Cerca de 20 obras de d. Pedro I chegaram aos nossos dias. E são apenas alguns dos destaques de um conjunto de cinco mil partituras de compositores brasileiros que serão editadas e oferecidas de maneira gratuita nos próximos três anos pelo projeto Musica Brasilis, criado por Lanzelotte em 2009 com o objetivo de resgatar e difundir a música brasileira, tendo, desde então, editado cerca de 1.750 obras.
Lanzelotte sempre esteve ligada à música brasileira. Como intérprete, deu atenção especial a obras criadas no País nos séculos 18 e 19, realizando espetáculos em que músicos subiam ao palco ao lado de atores e atrizes que recriavam o contexto de época (o próximo, a Música da Independência, será realizado no dia 7 de maio no Rio, e no dia 12 de maio, em Paris).
“O Musica Brasilis começou a tomar forma a partir da premissa de que a presença da música brasileira nas temporadas só poderia de fato ser constante se as partituras estivessem disponíveis. Se qualquer orquestra pode pegar na internet a partitura bem editada de uma sinfonia de Beethoven, por que escolheria pegar uma versão quase ilegível de um manuscrito de Alberto Nepomuceno, por exemplo, o que naturalmente levaria a dificuldades de execução?”, questiona.
O projeto contempla tanto compositores vivos como autores do passado. No primeiro caso, as edições se sustentam em parte pelos direitos de aluguel e venda de partituras. No segundo, porém, as edições contam com financiamento público. “O grande foco em compositores do passado, em domínio público, não era necessariamente um recorte obrigatório. Mas fomos nos dando conta de que havia muito a se fazer neste universo.”
Todo o trabalho da última década preparou o instituto para essa nova empreitada. “As pessoas perguntam: onde eu estava com a cabeça? Eu também me pergunto, às vezes. Mas na verdade eu sei. (A bibliotecária) Mercedes Reis Pequeno, que criou nos anos 1950 a Divisão de Música da Biblioteca Nacional, fez levantamentos que mostravam haver por ano, no Brasil, no início do século 20, a edição de dois mil títulos de partituras. Era uma outra época, as pessoas compravam as peças para poder tocar em casa, obras para piano, canções, danças de salão.”
Essas edições são um dos caminhos percorridos pelo projeto, que também entrou em contato com casas editoras, como a Irmãos Vitale, que permitiram ao projeto criar novas edições de peças que já não estão mais disponíveis em seus catálogos, pois com o tempo as reedições se tornaram, segundo Rosana, economicamente inviáveis.

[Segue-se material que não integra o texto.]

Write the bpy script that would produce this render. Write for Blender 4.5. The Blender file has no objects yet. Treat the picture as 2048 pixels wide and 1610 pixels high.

A escolha de obras também segue sugestões de outras instituições musicais brasileiras. Foi o que aconteceu com as aberturas das óperas do compositor brasileiro Antônio Carlos Gomes, autor de obras como O Guarani. “A Filarmônica de Minas Gerais está gravando as aberturas para o selo Naxos, dentro de uma série dedicada à música brasileira idealizada pelo Itamaraty em 2017. Então, a pedido deles, começamos a trabalhar nessas edições.”
O projeto também realizou uma consulta pública, em que especialistas, músicos e profissionais da área puderam sugerir obras e autores a serem editados, o que permitiu, segundo Rosana, “a maior participação e envolvimento de diferentes instituições no projeto”.
Preservação
Além das obras de d. Pedro e das aberturas de Carlos Gomes, a expectativa é contemplar pelo menos outros 20 autores. O mais antigo é Luis Álvares Pinto, nascido em 1719; o mais recente, Lorenzo Fernandez, que morreu em 1948. Entre os dois, estão nomes como José Maurício Nunes Garcia, Chiquinha Gonzaga, Henrique Oswald, Ernesto Nazareth, Alberto Nepomuceno ou Patápio Silva.
“Há nomes pouco conhecidos, como Euclides Fonseca ou Deolindo Fróes. Mas mesmo de nomes mais presentes, como Francisco Braga, Zequinha de Abreu, Luciano Gallet, há muita coisa ainda a ser editada”, acredita Rosana.
O material poderá ser consultado no site do Musica Brasilis à medida em que for sendo editado (já estão lá as peças de Carlos Gomes e D. Pedro I). “Uma das demandas do projeto é justamente a preservação digital perene. Todas as imagens estão sendo exportadas para a Wikimedia Commons. E os arquivos serão preservados também pelo Instituto Brasileiro de Informação em Ciência e Tecnologia, do Ministério da Ciência e Tecnologia e Inovações, cuja função é justamente a preservação digital.”